The merchants of the earth shall weep and mourn over [Babylon]; for no man buyeth their merchandise any more; the merchandise of gold and silver and precious stones…and horses, and chariots, and slaves, and souls of men. (Revelation 18:11-12a, 13b)
A TOTAL ECONOMY is one in which everything—“life forms,” for instance,—or the “right to pollute” is “private property” and has a price and is for sale. A total economy is an unrestrained taking of profits from the disintegration of nations, communities, households, landscapes, and ecosystems.—Wendell Berry
We live in a society that measures all values in terms of money. Work that used to be done for subsistence or for love is increasingly done for money. Agriculture has changed from a model in which farmers grew a diverse range of crops to feed themselves and gave away or sold surplus, to one in which most grow one or two crops to convert into money. Care of children and old people is increasingly given over to paid workers.
This change raises GDP and allows for the robust economic growth that experts and politicians love. It also threatens the health of families, communities and the natural world.
This threat is partly a matter of distance. When our needs are met directly through our labor and the labor of people we know, on our land or land close enough for us to see, we can’t help knowing the human and environmental cost of what we use. When our needs are met by things brought in from a distance and paid for only by money we can all too easily ignore the damage done by their production.
The threat is also a matter of making what was once one subsidiary value into the only value.
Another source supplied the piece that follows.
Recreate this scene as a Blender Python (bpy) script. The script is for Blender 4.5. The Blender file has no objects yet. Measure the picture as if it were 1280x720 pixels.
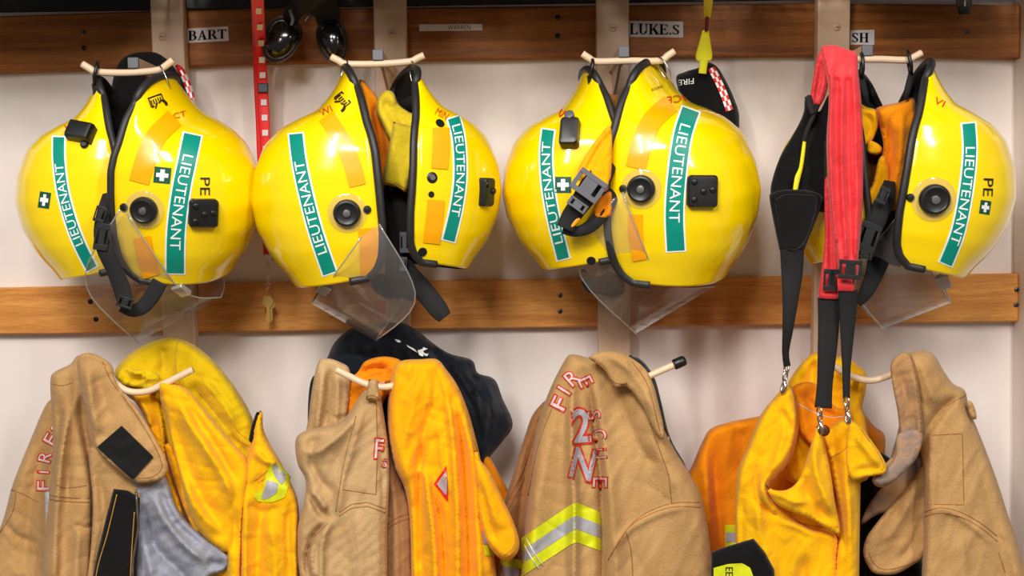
import bpy, bmesh, math, random
import numpy as np
from mathutils import Vector, Matrix
from mathutils.bvhtree import BVHTree
from mathutils.geometry import delaunay_2d_cdt
random.seed(4)
SC = bpy.context.scene
COL = SC.collection
# ------------------------------------------------------------------ camera, world, lights, exposure
F = 1520.0; D = 1.9; PITCH = math.radians(3); ROLL = math.radians(0.9)
def rx(a): c, s = math.cos(a), math.sin(a); return np.array([[1, 0, 0], [0, c, -s], [0, s, c]])
def rz(a): c, s = math.cos(a), math.sin(a); return np.array([[c, -s, 0], [s, c, 0], [0, 0, 1.]])
def ry(a): c, s = math.cos(a), math.sin(a); return np.array([[c, 0, s], [0, 1, 0], [-s, 0, c]])
RC = rx(math.pi / 2 - PITCH) @ rz(-ROLL)
CAM = np.array([0, -D, 1.6])
cd = bpy.data.cameras.new('camera'); co = bpy.data.objects.new('camera', cd); COL.objects.link(co)
cd.sensor_width = 36; cd.lens = F / 1280 * 36; cd.clip_start = .02
M4 = Matrix([list(r) + [0] for r in RC.tolist()] + [[0, 0, 0, 1]]); M4.translation = Vector(CAM.tolist())
co.matrix_world = M4
SC.camera = co
SC.view_settings.view_transform = 'Standard'; SC.view_settings.look = 'None'
SC.view_settings.gamma = 1; SC.view_settings.use_curve_mapping = False
SC.view_settings.exposure = 0.0
W = bpy.data.worlds.new('world'); SC.world = W; W.use_nodes = True
bg = W.node_tree.nodes['Background']; bg.inputs[0].default_value = (1.0, .93, .88, 1); bg.inputs[1].default_value = .21
def area(name, loc, target, sx, sy, power, col=(1, .95, .9)):
    l = bpy.data.lights.new(name, 'AREA'); l.shape = 'RECTANGLE'; l.size = sx; l.size_y = sy; l.energy = power; l.color = col
    o = bpy.data.objects.new(name, l); COL.objects.link(o); o.location = loc
    o.rotation_euler = (Vector(target) - Vector(loc)).to_track_quat('-Z', 'Y').to_euler()
    return o
area('ceiling_tube_light', (-.75, -2.1, 2.75), (-.3, 0, 1.3), .14, 1.2, 31)
area('ceiling_tube_light', (.95, -2.1, 2.75), (.3, 0, 1.3), .14, 1.2, 27)
area('bounced_flash_light', (-.25, -2.1, 2.6), (.05, 0, 1.45), .5, .35, 25, (1, .96, .92))

# ------------------------------------------------------------------ picture pixel + distance from wall -> point
def P(px, py, d):
    r = RC @ np.array([(px - 640) / F, (360 - py) / F, -1.0]); t = (-d - CAM[1]) / r[1]
    return CAM + t * r
def PV(px, py, d):
    px = np.asarray(px, float); py = np.asarray(py, float); d = np.asarray(d, float) + 0 * px
    r = np.stack([(px - 640) / F, (360 - py) / F, -np.ones_like(px)], -1) @ RC.T
    t = (-d - CAM[1]) / r[..., 1]
    return CAM + t[..., None] * r
def rayplane(px, py, o, n):
    r = RC @ np.array([(px - 640) / F, (360 - py) / F, -1.0]); t = np.dot(o - CAM, n) / np.dot(r, n)
    return CAM + t * r
def project(X):
    v = (X - CAM) @ RC
    return np.stack([640 + F * v[..., 0] / -v[..., 2], 360 - F * v[..., 1] / -v[..., 2]], -1)

# ------------------------------------------------------------------ materials
def lin(c):
    c = [x / 255 for x in c]
    return tuple(x / 12.92 if x <= .04045 else ((x + .055) / 1.055) ** 2.4 for x in c) + (1,)
MATS = {}
def mat(name, c, rough=.5, metal=0, c2=None, nscale=6, spec=.5, bump=0, bscale=300, coat=0, stretch=(1, 1, 1), sheen=0, emis=None, lo=.4, hi=.65):
    if name in MATS: return MATS[name]
    m = bpy.data.materials.new(name); m.use_nodes = True; nt = m.node_tree; b = nt.nodes['Principled BSDF']
    b.inputs['Base Color'].default_value = lin(c); b.inputs['Roughness'].default_value = rough; b.inputs['Metallic'].default_value = metal
    b.inputs['Specular IOR Level'].default_value = spec; b.inputs['Coat Weight'].default_value = coat; b.inputs['Coat Roughness'].default_value = .05
    b.inputs['Sheen Weight'].default_value = sheen
    if c2 or bump:
        tc = nt.nodes.new('ShaderNodeTexCoord'); mp = nt.nodes.new('ShaderNodeMapping'); mp.inputs['Scale'].default_value = stretch
        nt.links.new(tc.outputs['Object'], mp.inputs[0])
    if c2:
        n = nt.nodes.new('ShaderNodeTexNoise'); n.inputs['Scale'].default_value = nscale; n.inputs['Detail'].default_value = 6; n.inputs['Roughness'].default_value = .6
        nt.links.new(mp.outputs[0], n.inputs['Vector'])
        r = nt.nodes.new('ShaderNodeValToRGB'); r.color_ramp.elements[0].position = lo; r.color_ramp.elements[1].position = hi
        r.color_ramp.elements[0].color = lin(c); r.color_ramp.elements[1].color = lin(c2)
        nt.links.new(n.outputs[0], r.inputs[0]); nt.links.new(r.outputs[0], b.inputs['Base Color'])
    if bump:
        n2 = nt.nodes.new('ShaderNodeTexNoise'); n2.inputs['Scale'].default_value = bscale; n2.inputs['Detail'].default_value = 3
        nt.links.new(mp.outputs[0], n2.inputs['Vector'])
        bp = nt.nodes.new('ShaderNodeBump'); bp.inputs['Strength'].default_value = bump; bp.inputs['Distance'].default_value = .001
        nt.links.new(n2.outputs[0], bp.inputs['Height']); nt.links.new(bp.outputs[0], b.inputs['Normal'])
    MATS[name] = m
    return m
def fabric(name, c, c2, weave=1500, bump=.5, nscale=9, rough=.9, lo=.35, hi=.75, mottle=.12):
    """woven cloth: large dirt patches, fine thread mottling, crossed wave bump"""
    m = bpy.data.materials.new(name); m.use_nodes = True; nt = m.node_tree; N = nt.nodes; L = nt.links; b = N['Principled BSDF']
    b.inputs['Roughness'].default_value = rough; b.inputs['Specular IOR Level'].default_value = .15; b.inputs['Sheen Weight'].default_value = .1
    tc = N.new('ShaderNodeTexCoord')
    n = N.new('ShaderNodeTexNoise'); n.inputs['Scale'].default_value = nscale; n.inputs['Detail'].default_value = 5; L.new(tc.outputs['Object'], n.inputs['Vector'])
    r = N.new('ShaderNodeValToRGB'); r.color_ramp.elements[0].position = lo; r.color_ramp.elements[1].position = hi
    r.color_ramp.elements[0].color = lin(c); r.color_ramp.elements[1].color = lin(c2); L.new(n.outputs[0], r.inputs[0])
    n3 = N.new('ShaderNodeTexNoise'); n3.inputs['Scale'].default_value = 420; n3.inputs['Detail'].default_value = 3; L.new(tc.outputs['Object'], n3.inputs['Vector'])
    mr = N.new('ShaderNodeMapRange'); mr.inputs[1].default_value = .3; mr.inputs[2].default_value = .7; mr.inputs[3].default_value = 1 - mottle; mr.inputs[4].default_value = 1 + mottle * .6; L.new(n3.outputs[0], mr.inputs[0])
    mx = N.new('ShaderNodeVectorMath'); mx.operation = 'SCALE'; L.new(r.outputs[0], mx.inputs[0]); L.new(mr.outputs[0], mx.inputs['Scale']); L.new(mx.outputs[0], b.inputs['Base Color'])
    n4 = N.new('ShaderNodeTexNoise'); n4.inputs['Scale'].default_value = 60; n4.inputs['Detail'].default_value = 5; L.new(tc.outputs['Object'], n4.inputs['Vector'])
    ad = N.new('ShaderNodeMath'); ad.operation = 'MULTIPLY_ADD'; ad.inputs[1].default_value = 2.5; L.new(n4.outputs[0], ad.inputs[0]); L.new(n3.outputs[0], ad.inputs[2])
    bp = N.new('ShaderNodeBump'); bp.inputs['Strength'].default_value = bump; bp.inputs['Distance'].default_value = .0012
    rg = N.new('ShaderNodeTexNoise'); rg.noise_type = 'RIDGED_MULTIFRACTAL'; rg.inputs['Scale'].default_value = 11; rg.inputs['Detail'].default_value = 3; rg.inputs['Distortion'].default_value = .8; mpr = N.new('ShaderNodeMapping'); mpr.inputs['Scale'].default_value = (1.2, 1, .6); mpr.inputs['Rotation'].default_value = (0, .25, 0); L.new(tc.outputs['Object'], mpr.inputs[0]); L.new(mpr.outputs[0], rg.inputs['Vector'])
    b2 = N.new('ShaderNodeBump'); b2.inputs['Strength'].default_value = .6; b2.inputs['Distance'].default_value = .004; L.new(rg.outputs[0], b2.inputs['Height']); L.new(b2.outputs[0], bp.inputs['Normal'])
    L.new(ad.outputs[0], bp.inputs['Height']); L.new(bp.outputs[0], b.inputs['Normal'])
    MATS[name] = m
    return m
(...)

When food and shelter, education and spiritual leadership, mental and physical healing and care for the old and young are all provided for profit, on the market, it is easy for us to succumb to the idolatry of the total economy, to forget that profit is not the only thing that matters, to sell our time, our labor and our souls.
As people of faith we are called to step back from the total economy. We are called to keep time free to work for love as well as for money, and to measure the value of this work by the well-being of our children, the trust between ourselves and our neighbors, the health of the land, and the inner quietude and freedom that allow us to hear and to obey God’s calling.